Ristorante Papillon
Punteggio: 4,5 / 5
Prezzo (escluso bevande): 40 / 60,00 euro cad.
Specialità consigliate
Ci sono sabati che si trasformano in occasioni straordinarie, in momenti di incontro, nati dalla voglia di ritrovarsi a condividere assieme passioni culinarie. Ve la racconto così proprio come è andata e come l’ho vissuta, con l’emozione di un appassionato che si ritrova pian piano catapultato in un mondo straordinario, ricco di aneddoti, persone e ricordi.
Tutto inizia poche settimane fa quando il mio amico Maurizio mi invita a provare un locale nella provincia bergamasca, precisamente a Torre Boldone: Il Ristorante Papillon dello chef Antonio Ghilardi.

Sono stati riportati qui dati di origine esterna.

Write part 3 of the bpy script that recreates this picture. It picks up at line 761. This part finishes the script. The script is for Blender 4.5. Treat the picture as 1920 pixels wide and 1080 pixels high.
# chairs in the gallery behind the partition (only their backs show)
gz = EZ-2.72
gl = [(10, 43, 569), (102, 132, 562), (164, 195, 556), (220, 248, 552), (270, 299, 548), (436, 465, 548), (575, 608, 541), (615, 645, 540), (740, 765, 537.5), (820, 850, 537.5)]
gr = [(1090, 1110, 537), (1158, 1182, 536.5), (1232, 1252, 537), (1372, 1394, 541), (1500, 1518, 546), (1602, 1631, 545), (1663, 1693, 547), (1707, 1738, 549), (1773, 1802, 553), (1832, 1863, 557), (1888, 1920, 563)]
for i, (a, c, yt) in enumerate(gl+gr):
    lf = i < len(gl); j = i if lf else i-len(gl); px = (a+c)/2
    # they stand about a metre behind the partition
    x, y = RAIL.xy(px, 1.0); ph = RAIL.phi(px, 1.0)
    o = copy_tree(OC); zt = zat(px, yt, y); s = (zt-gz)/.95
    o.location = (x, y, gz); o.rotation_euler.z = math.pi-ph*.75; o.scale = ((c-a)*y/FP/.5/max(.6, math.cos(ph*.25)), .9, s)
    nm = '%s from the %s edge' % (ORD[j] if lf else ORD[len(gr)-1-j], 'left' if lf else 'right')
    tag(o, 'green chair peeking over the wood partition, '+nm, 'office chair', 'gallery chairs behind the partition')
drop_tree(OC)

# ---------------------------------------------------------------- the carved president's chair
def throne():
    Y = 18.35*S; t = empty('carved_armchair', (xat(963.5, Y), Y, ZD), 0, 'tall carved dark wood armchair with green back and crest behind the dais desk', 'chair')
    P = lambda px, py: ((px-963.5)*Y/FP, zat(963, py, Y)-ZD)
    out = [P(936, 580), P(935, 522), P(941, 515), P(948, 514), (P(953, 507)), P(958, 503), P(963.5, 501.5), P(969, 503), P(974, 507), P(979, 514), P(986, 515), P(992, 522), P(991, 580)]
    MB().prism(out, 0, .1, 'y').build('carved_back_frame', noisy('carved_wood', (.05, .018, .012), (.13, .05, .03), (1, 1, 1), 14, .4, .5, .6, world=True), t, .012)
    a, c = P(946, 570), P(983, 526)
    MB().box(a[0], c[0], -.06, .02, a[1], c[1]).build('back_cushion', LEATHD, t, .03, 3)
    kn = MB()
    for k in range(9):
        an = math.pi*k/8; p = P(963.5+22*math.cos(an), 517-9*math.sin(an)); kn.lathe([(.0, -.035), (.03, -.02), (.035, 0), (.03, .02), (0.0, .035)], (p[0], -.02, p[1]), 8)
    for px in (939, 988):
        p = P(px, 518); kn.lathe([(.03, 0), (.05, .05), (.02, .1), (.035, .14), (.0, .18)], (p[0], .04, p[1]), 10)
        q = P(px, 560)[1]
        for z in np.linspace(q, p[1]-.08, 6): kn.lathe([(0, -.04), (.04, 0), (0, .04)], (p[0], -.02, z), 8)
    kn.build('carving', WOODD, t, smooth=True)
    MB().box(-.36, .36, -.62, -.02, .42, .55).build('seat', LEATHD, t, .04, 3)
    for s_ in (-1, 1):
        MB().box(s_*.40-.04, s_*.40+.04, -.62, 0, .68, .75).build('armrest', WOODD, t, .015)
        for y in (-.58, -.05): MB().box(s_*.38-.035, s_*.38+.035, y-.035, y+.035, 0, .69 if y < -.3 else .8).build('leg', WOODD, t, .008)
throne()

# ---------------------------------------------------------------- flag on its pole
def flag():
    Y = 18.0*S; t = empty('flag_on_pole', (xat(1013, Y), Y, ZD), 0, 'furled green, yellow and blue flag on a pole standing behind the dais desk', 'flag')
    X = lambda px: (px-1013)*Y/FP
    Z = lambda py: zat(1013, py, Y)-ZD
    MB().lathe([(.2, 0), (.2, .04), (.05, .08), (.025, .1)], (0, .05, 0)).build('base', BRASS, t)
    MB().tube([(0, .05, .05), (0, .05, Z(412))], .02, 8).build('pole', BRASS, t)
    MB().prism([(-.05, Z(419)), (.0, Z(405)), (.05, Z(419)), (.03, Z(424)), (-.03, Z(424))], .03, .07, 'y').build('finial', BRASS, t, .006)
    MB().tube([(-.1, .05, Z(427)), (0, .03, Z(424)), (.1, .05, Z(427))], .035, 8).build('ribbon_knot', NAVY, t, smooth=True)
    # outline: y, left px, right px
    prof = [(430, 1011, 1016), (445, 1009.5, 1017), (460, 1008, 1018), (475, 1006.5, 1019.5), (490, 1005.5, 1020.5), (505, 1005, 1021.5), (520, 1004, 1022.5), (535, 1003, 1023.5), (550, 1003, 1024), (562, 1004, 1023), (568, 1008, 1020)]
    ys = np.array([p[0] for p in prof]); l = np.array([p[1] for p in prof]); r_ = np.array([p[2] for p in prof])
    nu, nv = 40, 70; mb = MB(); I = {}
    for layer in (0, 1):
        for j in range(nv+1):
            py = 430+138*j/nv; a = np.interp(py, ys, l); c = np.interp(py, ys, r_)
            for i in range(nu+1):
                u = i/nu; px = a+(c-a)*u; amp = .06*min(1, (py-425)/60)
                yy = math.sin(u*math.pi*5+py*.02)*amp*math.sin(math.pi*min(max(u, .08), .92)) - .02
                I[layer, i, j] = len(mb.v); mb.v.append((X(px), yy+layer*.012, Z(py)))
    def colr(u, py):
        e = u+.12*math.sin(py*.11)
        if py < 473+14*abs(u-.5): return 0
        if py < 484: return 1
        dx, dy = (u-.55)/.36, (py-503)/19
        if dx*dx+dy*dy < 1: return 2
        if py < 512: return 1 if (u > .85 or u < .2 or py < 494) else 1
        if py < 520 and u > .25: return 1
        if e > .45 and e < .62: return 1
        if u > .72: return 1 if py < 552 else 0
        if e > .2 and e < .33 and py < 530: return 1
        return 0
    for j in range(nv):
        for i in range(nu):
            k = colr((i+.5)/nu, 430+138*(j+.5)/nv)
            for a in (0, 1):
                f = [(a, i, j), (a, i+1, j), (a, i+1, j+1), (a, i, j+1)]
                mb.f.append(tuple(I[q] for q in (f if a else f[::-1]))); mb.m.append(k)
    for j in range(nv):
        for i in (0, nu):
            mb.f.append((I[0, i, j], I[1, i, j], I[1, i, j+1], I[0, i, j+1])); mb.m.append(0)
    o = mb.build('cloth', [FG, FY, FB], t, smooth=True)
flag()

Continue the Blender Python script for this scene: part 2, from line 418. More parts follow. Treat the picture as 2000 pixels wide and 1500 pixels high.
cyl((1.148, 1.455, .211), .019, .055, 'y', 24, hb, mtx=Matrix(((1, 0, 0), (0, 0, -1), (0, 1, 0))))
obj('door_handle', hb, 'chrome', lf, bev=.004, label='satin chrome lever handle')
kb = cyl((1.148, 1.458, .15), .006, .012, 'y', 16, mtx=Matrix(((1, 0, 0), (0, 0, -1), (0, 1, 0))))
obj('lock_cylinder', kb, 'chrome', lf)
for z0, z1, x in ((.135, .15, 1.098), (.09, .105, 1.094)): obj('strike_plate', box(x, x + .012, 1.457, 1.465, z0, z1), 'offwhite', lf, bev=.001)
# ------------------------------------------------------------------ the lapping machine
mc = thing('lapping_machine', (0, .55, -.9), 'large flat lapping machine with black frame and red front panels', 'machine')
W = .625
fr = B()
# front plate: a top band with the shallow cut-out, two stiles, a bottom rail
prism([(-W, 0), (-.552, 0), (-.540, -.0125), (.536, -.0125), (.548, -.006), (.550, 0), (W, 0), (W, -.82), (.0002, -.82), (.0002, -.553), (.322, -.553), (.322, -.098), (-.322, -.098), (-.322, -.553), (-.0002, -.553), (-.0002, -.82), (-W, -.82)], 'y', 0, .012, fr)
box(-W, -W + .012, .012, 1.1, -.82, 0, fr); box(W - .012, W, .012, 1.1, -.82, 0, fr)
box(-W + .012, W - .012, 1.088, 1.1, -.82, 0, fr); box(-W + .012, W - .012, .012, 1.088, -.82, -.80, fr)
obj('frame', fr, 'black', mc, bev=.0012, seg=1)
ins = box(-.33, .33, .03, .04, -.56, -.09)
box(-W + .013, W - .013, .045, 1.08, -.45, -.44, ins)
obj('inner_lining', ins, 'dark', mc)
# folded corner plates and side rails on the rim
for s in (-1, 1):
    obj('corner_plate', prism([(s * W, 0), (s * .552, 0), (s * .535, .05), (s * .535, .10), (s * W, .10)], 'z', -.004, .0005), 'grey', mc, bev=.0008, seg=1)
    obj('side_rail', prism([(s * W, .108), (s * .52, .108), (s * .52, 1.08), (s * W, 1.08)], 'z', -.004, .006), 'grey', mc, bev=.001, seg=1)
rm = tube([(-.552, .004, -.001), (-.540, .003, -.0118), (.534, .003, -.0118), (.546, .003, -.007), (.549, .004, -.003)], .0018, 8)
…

Vi dico la verità, il nome non mi era nuovo, ma non ricordavo dove l’avessi già sentito, così come spesso accade faccio un paio di ricerche in modo da non trovarmi impreparato durante la scelta dei piatti.
Digitando il nome dello chef sul web compare immediatamente questa frase: “Antonio Ghilardi, è bravissimo, molto intelligente: lavora a Bergamo, a Torre Boldone, commenta Gualtiero Marchesi“… Immaginatevi la mia sorpresa nel sapere che da lì a poco avrei mangiato da lui, dall’allievo prediletto del Maestro Marchesi.
Il locale è posizionato all’interno di una villa nel Parco dei Colli di Bergamo a pochi passi dalla città. La vista nonostante il brutto tempo è mozzafiato, tant’è che il ristorante è chiamato la Terrazza di Bergamo. Al nostro arrivo veniamo accolti dalla moglie dello chef, Elisabetta, la sua gentilezza mi mette subito a mio agio e ne approfitto per guardarmi attorno e curiosare. il locale è tipicamente classico, di una sobrietà anni 70-80. Pavimento in parquet, 2 sale, tavoli rotondi, tovaglie damascate bianche, sedute imbottite rivestite in color amaranto, un acquario all’ingresso e un pianoforte nel mezzo della sala principale danno quel tocco retrò. Il locale ricorda la hall di un albergo di montagna, tipo Baita per intenderci. Le grandi vetrate che illuminano la sala sono la caratteristica più affascinante, poiché mangiando si scorge una bellissima vista della città.
La struttura è circondata da un grande parco, ideale per ricevimenti e pranzi all’aperto durante la stagione primaverile. Appena accomodati al tavolo ci raggiunge lo chef Ghilardi, ci affidiamo alle sue mani per una degustazione che spazia tra carni e pesce. Già dalle prime portate ci è chiara la volontà di mantenere ben salde le tradizioni, perché la cucina di Antonio, benché creativa ha delle fondamenta classiche, legate alla tradizione italiana, come voleva Marchesi, dove la materia prima è la protagonista indiscussa e dove si segue la stagionalità dei prodotti senza grandi virtuosismi, una cucina fatta di qualità, di cotture sottovuoto, di portate con salse e fondi di carne; più semplice; più buona. Dagli gnocchi di zucca con gorgonzola dolce e noci, agli spaghetti con tonno, vongole e bisque di gamberi, al controfiletto di manzo con salsa ricca alla cipolla rossa candita. I sapori sempre bilanciati ed equilibrati tra loro, le salse e i “fondi“ che accompagnano le carni o il pesce sono delicati e danno vigore senza mai disturbare il palato. Cotture perfette e contrasti raffinati. Chiudiamo con i dolci, come il Tiramisù al latte di mandorle e turbante di cioccolato e la Crème brûlée alla liquirizia, dolci dai sapori straordinariamente coinvolgenti.
Conclusa la degustazione ci ritroviamo a chiacchierare con lo chef ed io come un bambino curioso ascolto affascinato i racconti del suo periodo da Marchesi, tra fornelli e grandi piatti, tra sperimentazione e grande rispetto per il mentore. Di come la brigata sia sempre stata legata al Maestro, di come sotto la sua direzione siano passati grandi chef come Davide Oldani, Berton, Cracco, Lemaanh, Crippa.
Una brigata che al pensiero viene la pelle d’oca. Una concentrazione di cuochi di alto livello radunata in un unico momento di vita. Snocciola aneddoti, guarda foto, si confronta con Maurizio sulle tecniche di cottura e gli impiattamenti, Antonio non si risparmia e spiega l’evoluzione della sua cucina dai tempi di Marchesi ad oggi. Un’esperienza di vita, di cucina, di passione vissuta nell’arco di qualche ora, in un sabato pomeriggio tra le colline Bergamasche, assaggiando piatti che lasciano dietro di se una storia, quella di Marchesi e della cucina italiana.